Resulting algorithm:

// compute X/ai sum
long long summarize(long long ar[], long long n, long long X)
{
    long long sum = 0;
    for (long long i = 0; i < n; i++)
    {
        sum += X/ar[i];
    }
    return sum;
}

int main()
{
    int n, m;
    cin >> n >> m;
    long long *ar = new long long[n];
    long long ar_min = LLONG_MAX;
    for(long long i = 0; i < n; i++)
    {
        cin >> ar[i];
        ar_min = min(ar[i], ar_min);
    }

    // lowest possible k
    long long k = m / (ar_min * n);
    // get the value k for a possible range of X values
    for (; k <= m; k++)
    {
        auto x = ar_min * (k + 1);
        long long sum = summarize(ar, n, x);
        if (sum > m)
        {
            break;
        }
    }
    long long X_min = k * ar_min, X_max = (k + 1) * ar_min;
    long long result = 0;
    // count possible X values
    for (long long x = X_min; x < X_max; x++)
    {
        long long sum = summarize(ar, n, x);
        if (sum == m)
        {
            ++result;
        }
        else if (sum > m)
        {
            break;
        }
    }

    cout << result << endl;
}

It got a bit more complicated than I first expected. I hope it's still some sort of improvement.

Answer 3

I believe that the expected solution for this is binary search.

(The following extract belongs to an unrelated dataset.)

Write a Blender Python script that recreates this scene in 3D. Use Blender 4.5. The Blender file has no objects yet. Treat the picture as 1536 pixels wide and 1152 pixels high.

Define f(x) = sum_i f(x/a_i). Without loss of generality, assume that a_i are given in inceasing order.

Clearly,

• f(0) = 0 < M
• f(M*a_1) ≥ M
• f(x) ≥ f(y) if x≥y

Thus you can do binary search to find the lowest value of x such that f(x) = M, with start = 0 and end = M*a_1 as the initial limits for the binary search.

To find the upper limit for x, do another binary search or just loop through all values in the array to find the smallest y such that floor(y/ai) > floor(x/ai) for some i.